Вечером у Мережковских с Клодом Фаррером и его женой, Роджерс. Хвалили меня Фарреры ужасно. Сам особенно: вскочил, уступая мне свое кресло, усаживал, «cher maitre»… Большой, седой, волосы серебр., а местами золотые, голос довольно тонкий, живость, жестикуляция чрезмерная (говорят, кокаинист). <…>
<…> В Берлине опять неистовство перед «Художественным театром». И началось это неистовство еще в прошлом столетии. Вся Россия провалилась с тех пор в тартарары — нам и горюшка мало, мы все те же восторженные кретины, все те же бешеные ценители искусства. А и театр-то, в сущности, с большой дозой пошлости, каким он и всегда был. И опять «На дне» и «Вишневый сад». И никому-то даже и в голову не приходит, что этот «Сад» самое плохое произведение Чехова, олеография, а «На дне» — верх стоеросовой примитивности, произведение семинариста или самоучки, и что вообще играть теперь Горького, если бы даже был и семи пядей во лбу, верх бесстыдства. Ну, актеры уж известная сволочь в полит[ическом] смысле. А как не стыдно публике? «Рулю»?
Поет колокол St. Denis. Какое очарование! Голос давний, древний, а ведь это главное: связующий с прошлым. И на древние русские похож. Это большое счастье и мудрость пожертвовать драгоценный колокол на ту церковь, близ которой ляжешь навеки. Тебя не будет, а твой колокол, как бы часть твоя, все будет и будет петь — сто, двести, пятьсот лет.
Читаю Блока — какой утомительный, нудный, однообразный вздор, пошлый своей высокопарностью и какой-то кощунственный. <…> Да, таинственность, все какие-то «намеки темные на то, чего не ведает никто» — таинственность жулика или сумасшедшего.

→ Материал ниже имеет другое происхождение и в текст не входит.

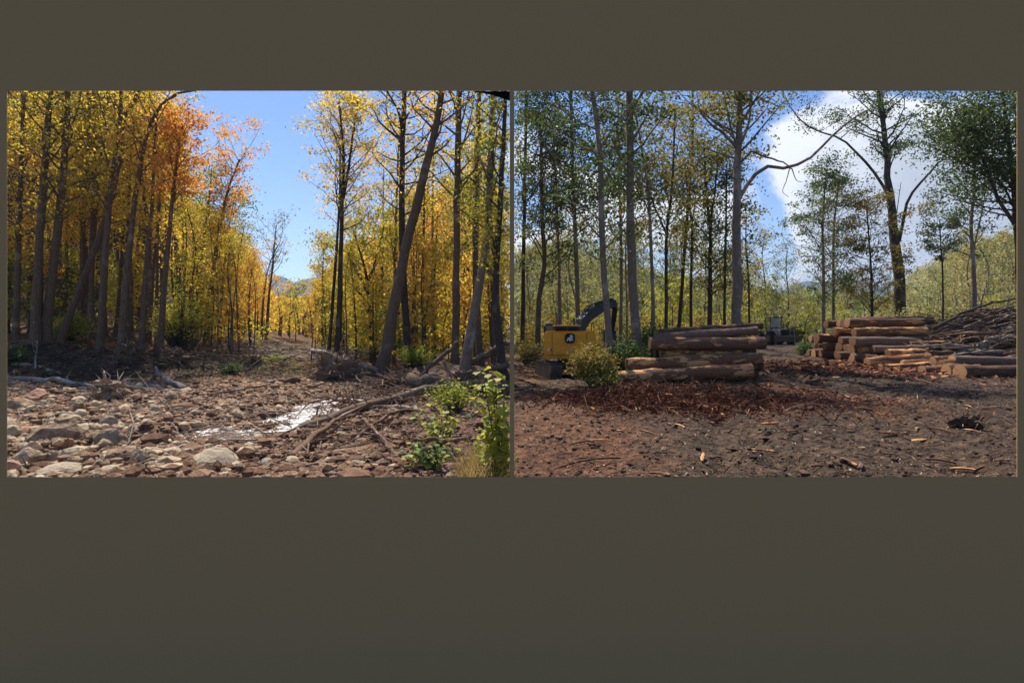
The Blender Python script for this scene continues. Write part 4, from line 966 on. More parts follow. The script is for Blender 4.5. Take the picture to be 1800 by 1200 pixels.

Пробивается же через все это мычанье нечто, в конце концов, оч. незамысловатое.
<…> В газетах пишут: «От холода и голода в России — паралич воли, вялость, уныние, навязчивые идеи, навязчивый страх умереть с голоду, быть убитым, ограбленным, распад высших чувств, животный эгоизм, мания запасаться, прятать и т. д.».
Тот, кто называется «поэт», должен быть чувствуем, как человек редкий по уму, вкусу, стремлениям и т. д. Только в этом случае я могу слушать его интимное, любовное и проч. На что же мне нужны излияния души дурака, плебея, лакея, даже физически представляющегося мне противным? Вообще раз писатель сделал так, что потерял мое уважение, что я ему не верю — он пропал для меня. И это делают иногда две-три строки. <…>
День моего рождения. 52. И уже не особенно сильно чувствую ужас этого. Стал привыкать, притупился.
День чудесный. Ходил в парк. Солнечно, с шумом деревьев. Шел вверх, в озарении желто-красной листвы, шумящей под ногой. И как в Глотове — щеглы, их звенящий щебет. Что за очаровательное создание! Нарядное, с красненьким, веселое, легкое, беззаботное. И этот порхающий полет. Падает, сложив крылышки, летит без них и опять распускает. В спальне моей тоже прелестно и по-нашему, по-помещичьи. <…>
У Денисовой, потом обедал у Фондаминских. Опять спор, как отнестись к Блоку, Белому. Мережковские: «Это заблудшие дети». Да, да, блудить разрешается, но только влево. Вот Чехову 20 лет не могли забыть, что он печатался в «Нов. вр.»